「今が一番楽しい」中1でGK転向、飯倉大樹が辿り着いた新境地
プロ14年目を迎えた飯倉が新境地を切り拓く(写真は1月1日の天皇杯決勝より)。写真:早草紀子/(C)Noriko HAYAKUSA
横浜FMの守って、走って、つなぐ”11人目のフィールドプレーヤー”に。
[J1 5節] 清水 – 横浜FM/2018年3月31日/アイスタ
波乱のサッカー人生を突き進んできたGK飯倉大樹がプロ14年目、新境地を開拓している。新スタイルに取り組む今季の横浜F・マリノスは攻撃時、高い位置に最終ラインを設定。そこで生じるDF陣の背後の広大なスペースを背番号21がカバーしている。そしてこぼれてきたボールを拾った瞬間、攻撃の始点となってビルドアップに加わる。
”本家”マンチェスター・シティの正守護神を務めるブラジル代表GKエデルソン・モラエスは、あらゆるキックを使い分けて最後方から攻撃を組み立てる。実際、マンチェスター・シティのジョゼップ・グアルディオラ監督が志向する、マークがつかずフリーであるGKのキックを最大限に生かした攻撃――それを横浜FMも狙っている。
アンジェ・ポステコグルー監督のもと取り組む、横浜F・マリノスバージョンの全員攻撃・全員守備のスタイル。何より飯倉はその”出会い”を喜ぶ。
「僕自身がまずひとりのサッカー選手。中学からずっとキーパーをやってきましたが、今シーズン新たにアンジェが来て、今、僕のプレースタイルがもっともチームにハマっていると感じています」
飯倉は4節の浦和レッズ戦で走行距離6.779キロを記録している。これはGKの中では18チーム最長だ。もう一人のリベロと言える”11人目のフィールドプレーヤー”の役割を担い、守って、走って、つないで、チームのリーグ戦初勝利に貢献した。
「今が一番楽しいです。とても難しいことを求められることもあります。でも、それに応えていきながらいろいろ発見できて、すごく楽しいです」
まるで恋に落ちたかのような表現だ。横浜の下部組織でずっと育てられ、小学生時代は中盤を務め、中学に進んでからGKに転向した。そして飯倉は今、まさに充実のときを過ごしていると言う。すべての経験が今このときに生きていると実感している。

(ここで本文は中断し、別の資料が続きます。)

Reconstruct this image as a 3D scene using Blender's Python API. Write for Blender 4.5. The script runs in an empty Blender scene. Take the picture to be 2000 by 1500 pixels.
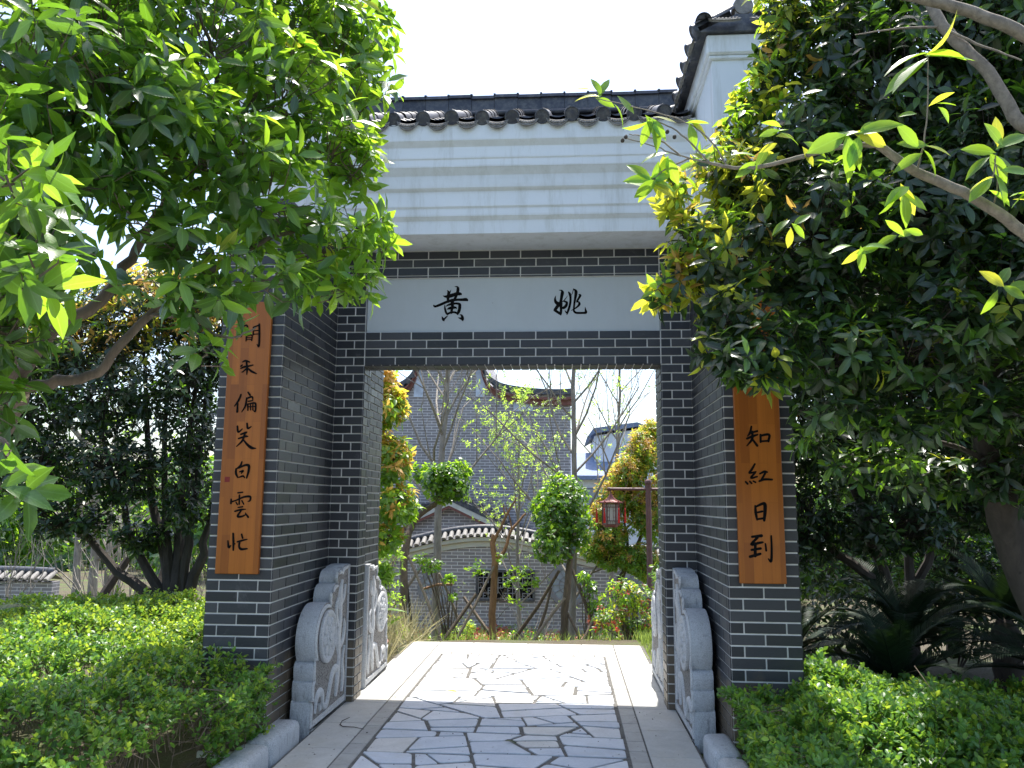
import bpy, bmesh, math, random
import numpy as np
from mathutils import Vector, Matrix

random.seed(7)
rng = np.random.default_rng(11)
sc = bpy.context.scene
COL = sc.collection

# ------------------------------------------------------------------ camera
cam_d = bpy.data.cameras.new('camera')
cam_d.sensor_width = 36.0
cam_d.lens = 27.95
cam_d.clip_start = 0.05
cam_d.clip_end = 400
cam = bpy.data.objects.new('camera', cam_d)
COL.objects.link(cam)
CR = Vector((0.99768598, 0.06762682, 0.00702133))
CU = Vector((0.00299883, -0.1469384, 0.9891411))
CF = Vector((-0.06792417, 0.98683115, 0.14680118))
CP = Vector((0.42790, -6.06715, 1.46982))
cam.matrix_world = Matrix(((CR.x, CU.x, -CF.x, CP.x), (CR.y, CU.y, -CF.y, CP.y), (CR.z, CU.z, -CF.z, CP.z), (0, 0, 0, 1)))
sc.camera = cam

# ------------------------------------------------------------------ sky, sun, exposure
SUN_EL, SUN_AZ = 70.6, 9.0          # degrees; azimuth from +y towards +x
world = bpy.data.worlds.new('World')
sc.world = world
world.use_nodes = True
wn = world.node_tree
wn.nodes.clear()
w_out = wn.nodes.new('ShaderNodeOutputWorld')
w_bg = wn.nodes.new('ShaderNodeBackground')
w_sky = wn.nodes.new('ShaderNodeTexSky')
w_sky.sky_type = 'NISHITA'
w_sky.sun_disc = False
w_sky.sun_elevation = math.radians(SUN_EL)
w_sky.sun_rotation = math.radians(SUN_AZ)
w_sky.air_density = 1.0
w_sky.dust_density = 2.5
w_sky.ozone_density = 1.0
w_bg.inputs['Strength'].default_value = 0.15
wn.links.new(w_sky.outputs[0], w_bg.inputs[0])
wn.links.new(w_bg.outputs[0], w_out.inputs[0])
sun_d = bpy.data.lights.new('sun', 'SUN')
sun_d.energy = 4.0
sun_d.angle = math.radians(0.53)
sun_d.color = (1.0, 0.955, 0.88)
sun = bpy.data.objects.new('sun', sun_d)
COL.objects.link(sun)
sd = Vector((math.sin(math.radians(SUN_AZ)) * math.cos(math.radians(SUN_EL)),
             math.cos(math.radians(SUN_AZ)) * math.cos(math.radians(SUN_EL)), math.sin(math.radians(SUN_EL))))
sun.rotation_euler = sd.to_track_quat('Z', 'Y').to_euler()
sc.view_settings.view_transform = 'Standard'
sc.view_settings.look = 'None'
sc.view_settings.gamma = 1
sc.view_settings.use_curve_mapping = False
sc.view_settings.exposure = 1.3
sc.render.engine = 'CYCLES'
sc.cycles.max_bounces = 8
sc.cycles.diffuse_bounces = 4
sc.cycles.transmission_bounces = 6
sc.cycles.use_denoising = True

# ------------------------------------------------------------------ materials
def newmat(name):
    m = bpy.data.materials.new(name)
    m.use_nodes = True
    nt = m.node_tree
    b = nt.nodes['Principled BSDF']
    return m, nt, b

def N(nt, t, **kw):
    n = nt.nodes.new(t)
    for k, v in kw.items():
        if k.startswith('i_'):
            n.inputs[k[2:].replace('_', ' ')].default_value = v
        else:
            setattr(n, k, v)
    return n

def L(nt, a, b):
    nt.links.new(a, b)

def ramp(nt, fac, stops):
    r = nt.nodes.new('ShaderNodeValToRGB')
    el = r.color_ramp.elements
    while len(el) > 1:
        el.remove(el[-1])
    el[0].position = stops[0][0]
    el[0].color = (*stops[0][1], 1)
    for p, c in stops[1:]:
        e = el.new(p)
        e.color = (*c, 1)
    L(nt, fac, r.inputs[0])
    return r.outputs[0]

def mix(nt, fac, a, b, mode='MIX'):
    m = nt.nodes.new('ShaderNodeMix')
    m.data_type = 'RGBA'
    m.blend_type = mode
    for sock, v in ((m.inputs[0], fac), (m.inputs[6], a), (m.inputs[7], b)):
        if hasattr(v, 'links'):
            L(nt, v, sock)
        elif isinstance(v, (int, float)):
            sock.default_value = v
        else:
            sock.default_value = (*v, 1)
    return m.outputs[2]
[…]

「海外のクラブのスタイルと似ていると言われればそうですが、やはり身長の大きな選手がいますから。要所では違っていると思います」
目指しているのは決して真似ではない。横浜FMにしかできない戦い方だ。そのなかで、飯倉は飯倉にしかできないプレーを見せている。世界中探してもここにしかない唯一無二の存在として、まだ彼自身であり誰も知らない高みに向けて、胸を弾ませ突き進んでいく。